Review of Local Hero

Local Hero (1983)
Whimsy galore
31 July 2007
Warning: Spoilers
Whimsicality walks a tightrope in the cinema: your cute is my twee. Bill Forsyth's attempt to update Ealing comedy falls off the tightrope because the screenplay, his own work, is muddled, compromised and fails to give the audience the steers it needs and deserves. His whimsicality irritates.

Forsyth is so in love with his "subtlety" that he cannot be seen to make his mind up about anything. Take the basic plot premise: Knox Oil & Gas, stridently established in the opening sequence as a money-mad Yankee corporation, is hellbent on turning a bleak but charming spot in western Scotland into a dock and refinery. (Curious siting for North Sea purposes, incidentally, but perhaps Arisaig and Morar were more photogenic than Helmsdale). So is this US invasion a good or bad thing? Ecologically sound, disruptive of a traditional way of life based on crofting and fishing, philistine? Or just what these backward folk need to shake them up? We don't know at the off, and we don't know at the end. Do the villagers welcome their windfall, dread the loss of their community? We don't know- ever. They seem, apart from Lawson their omnicompetent negotiator, indifferent or obtuse like a herd of sheep, barely differentiated. Even Fulton Mackay, who threatens to derail Knox's plans by hanging on to his beach, seems to be more baffled than outraged by the business.

And here is the crucial way in which Forsyth differs from Sandy Mackendrick in "Whisky Galore!", the comparison for which critics grasped. The islanders of Todday are agents, not victims. They plunder the Scotch and hoodwink those who come to retrieve it by a hundred clever means while wearing down Captain Waggett's moral resistance. And this is illustrated by a brilliantly plotted and photographed collection of incidents.

It may be objected that Forsyth's is not a message film about pollution or cultures clashing, and that we should study the human interest instead: the loneliness of the long-distance go-getter, and how it is chastened by contact with a more authentic, slower, saner way of living. But that noble-savagery stuff is not a strong enough to carry almost two hours of what is meant to be a comedy.

The sentimental nostalgia to which Macintyre succumbs at the end of "Local Hero" is based on no such re-orientation of the audience's sympathies as occurs in "Whisky Galore!", and is depicted with no such skill. He does not soak himself in the hamlet's way of life; he remains a pratfalling, gawping tourist when he is not briskly haggling with Denis Lawson, an accountant who apparently has plenipotentiary powers to sell the property.

When Latin American novelists lapse into implausibility, it's called magic realism. There's a wee dram too much of MR in this screenplay: are there no wider concerns about Knox's plans, no government inquiry, no save-the-harbour protests? Forsyth and Puttnam picture Riegert and his Scotch quisling/sidekick like Catholic friars trafficking with the Indians in "The Mission". It is patronising to them and insulting to the intelligent spectator.
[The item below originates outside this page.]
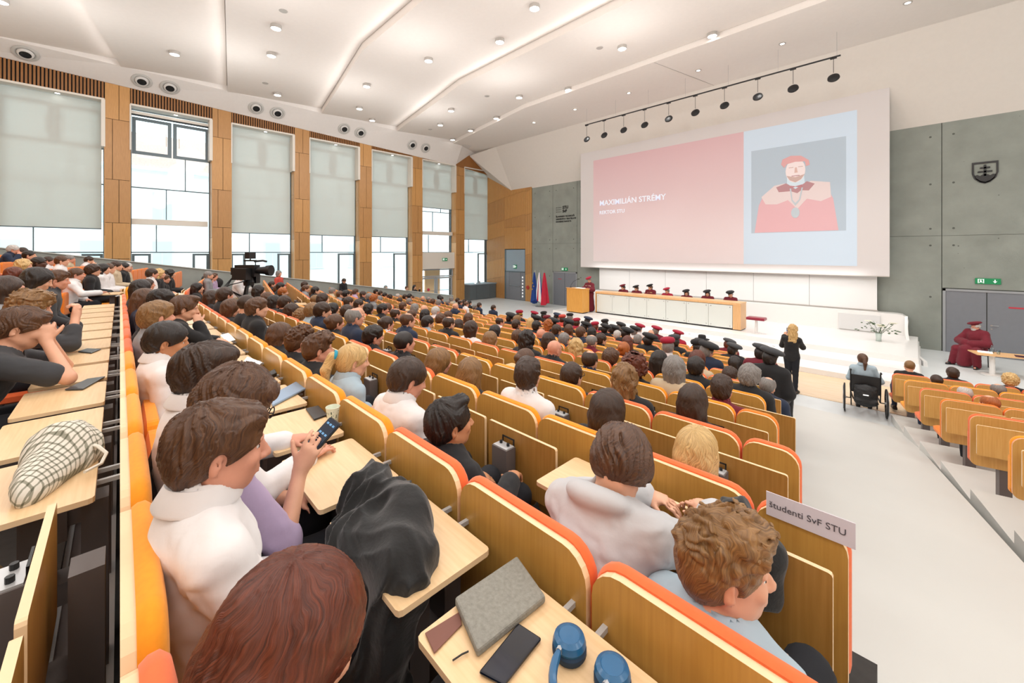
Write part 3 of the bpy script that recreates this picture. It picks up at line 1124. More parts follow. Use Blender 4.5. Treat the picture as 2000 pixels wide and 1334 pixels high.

A film supposedly rooted in what is real and abiding, contrasted with Happer's neon-lit inferno, should have more respect for the givens of modern life, which include planning procedures.
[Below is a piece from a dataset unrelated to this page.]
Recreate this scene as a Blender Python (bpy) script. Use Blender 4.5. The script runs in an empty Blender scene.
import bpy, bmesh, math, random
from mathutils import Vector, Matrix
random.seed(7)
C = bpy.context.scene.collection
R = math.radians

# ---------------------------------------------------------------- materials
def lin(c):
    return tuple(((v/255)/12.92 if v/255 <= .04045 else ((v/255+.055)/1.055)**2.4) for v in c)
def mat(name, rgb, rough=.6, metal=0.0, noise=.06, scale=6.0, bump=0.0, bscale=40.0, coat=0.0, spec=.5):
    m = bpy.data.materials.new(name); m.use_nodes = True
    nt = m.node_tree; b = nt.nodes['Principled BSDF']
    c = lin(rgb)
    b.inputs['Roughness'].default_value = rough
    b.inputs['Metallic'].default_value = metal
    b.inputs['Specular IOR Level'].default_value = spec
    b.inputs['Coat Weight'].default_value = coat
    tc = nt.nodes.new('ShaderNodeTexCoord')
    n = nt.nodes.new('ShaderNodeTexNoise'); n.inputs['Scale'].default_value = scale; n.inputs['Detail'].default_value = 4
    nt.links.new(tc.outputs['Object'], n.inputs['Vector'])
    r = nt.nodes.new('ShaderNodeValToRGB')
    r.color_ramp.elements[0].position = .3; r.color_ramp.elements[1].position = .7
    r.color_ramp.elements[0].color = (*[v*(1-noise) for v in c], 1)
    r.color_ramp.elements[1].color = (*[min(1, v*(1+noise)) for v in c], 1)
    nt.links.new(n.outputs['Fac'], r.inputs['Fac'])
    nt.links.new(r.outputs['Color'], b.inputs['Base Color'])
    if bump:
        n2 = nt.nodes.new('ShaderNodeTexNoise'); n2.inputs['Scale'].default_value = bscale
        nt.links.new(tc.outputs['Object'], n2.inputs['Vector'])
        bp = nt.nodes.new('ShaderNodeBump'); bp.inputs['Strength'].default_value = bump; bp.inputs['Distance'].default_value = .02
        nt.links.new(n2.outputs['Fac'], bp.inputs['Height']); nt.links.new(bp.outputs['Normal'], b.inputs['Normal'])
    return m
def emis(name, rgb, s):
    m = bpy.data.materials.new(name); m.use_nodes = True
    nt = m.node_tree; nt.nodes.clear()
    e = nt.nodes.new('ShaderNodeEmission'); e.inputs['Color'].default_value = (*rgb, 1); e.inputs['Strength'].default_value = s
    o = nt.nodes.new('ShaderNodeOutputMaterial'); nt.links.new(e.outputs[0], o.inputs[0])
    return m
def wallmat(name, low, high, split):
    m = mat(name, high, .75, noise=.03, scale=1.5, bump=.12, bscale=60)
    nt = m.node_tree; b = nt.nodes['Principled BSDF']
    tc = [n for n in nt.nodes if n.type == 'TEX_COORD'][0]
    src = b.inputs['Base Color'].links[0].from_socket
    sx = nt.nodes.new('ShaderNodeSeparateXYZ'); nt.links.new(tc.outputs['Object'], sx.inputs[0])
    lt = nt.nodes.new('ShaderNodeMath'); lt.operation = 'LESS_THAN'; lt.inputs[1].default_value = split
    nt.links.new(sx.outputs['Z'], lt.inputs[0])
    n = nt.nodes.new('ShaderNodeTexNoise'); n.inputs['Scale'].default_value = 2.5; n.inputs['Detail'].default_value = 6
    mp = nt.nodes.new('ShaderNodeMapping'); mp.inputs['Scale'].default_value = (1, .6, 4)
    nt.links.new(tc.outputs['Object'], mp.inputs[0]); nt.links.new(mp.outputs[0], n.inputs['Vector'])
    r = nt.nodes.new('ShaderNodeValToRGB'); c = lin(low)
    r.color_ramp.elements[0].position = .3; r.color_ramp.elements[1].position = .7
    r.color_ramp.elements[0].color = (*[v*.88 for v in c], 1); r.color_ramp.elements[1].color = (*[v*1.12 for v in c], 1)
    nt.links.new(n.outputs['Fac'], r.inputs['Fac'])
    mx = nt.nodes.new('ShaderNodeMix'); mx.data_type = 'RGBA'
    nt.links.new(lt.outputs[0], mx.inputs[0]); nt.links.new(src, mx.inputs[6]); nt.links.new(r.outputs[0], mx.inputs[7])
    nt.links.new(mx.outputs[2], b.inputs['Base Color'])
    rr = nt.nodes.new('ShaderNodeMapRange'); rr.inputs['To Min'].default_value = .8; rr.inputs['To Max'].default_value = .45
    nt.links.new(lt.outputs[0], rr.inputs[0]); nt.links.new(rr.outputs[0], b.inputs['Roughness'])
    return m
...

With this film Forsyth and Puttnam began to court America, and one can almost hear the Hollywood money urging them to beef up the belly laughs for the multiplex crowd. Hence, one guesses, the subplot about Happer's demented shrink: matter so coarse and stupid that it is fit only for the likes of Terry Gilliam. Lancaster became more and more intense vocally as his physical vigour waned, and he overbalances this movie: you keep waiting for him to turn up in his chopper and shoot a little vim into the wan, whimsical string of incidents.

Riegert appears bemused throughout as if the switch from "Animal House" was too much, too soon. As usual in a Puttnam production, the women are remote goddesses or walk-ons, and the subject is male befriending and jockeying. Other "meeting cute" moments are tossed in, such as the Russian fishermen's visit, to compensate for the lack of real tension and jeopardy in the primary encounter.

The trademarked off-beat moments are mainly cursed by the magic-realist taint too. Why would Urquhart hide his second role as an accountant? What is the frisson in a character as undeveloped as Seagrove's having mermaid toes? What besides PC dictated making the minister black, a circumstance as unlikely as the demographics of 'Ballymory'?

The cinema-going public never got on to Bill Forsyth's wavelength. He duly went Stateside, along with Puttnam (for a brief reign as the Savonarola of Columbia Pictures) but Forsyth was no defter at conveying the moods of quiet places and lives there than in the Highlands. Since 1993 his only feature has been a sequel to "Gregory's Girl", the film which bankrolled "Local Hero".

He might have fared better if he had stayed in Scotland, gone into TV drama and cured Scottish Television of its obsession with Glasgow murderers. But there is a gulf of snobbery between telly and "film", and Forsyth tumbled into it.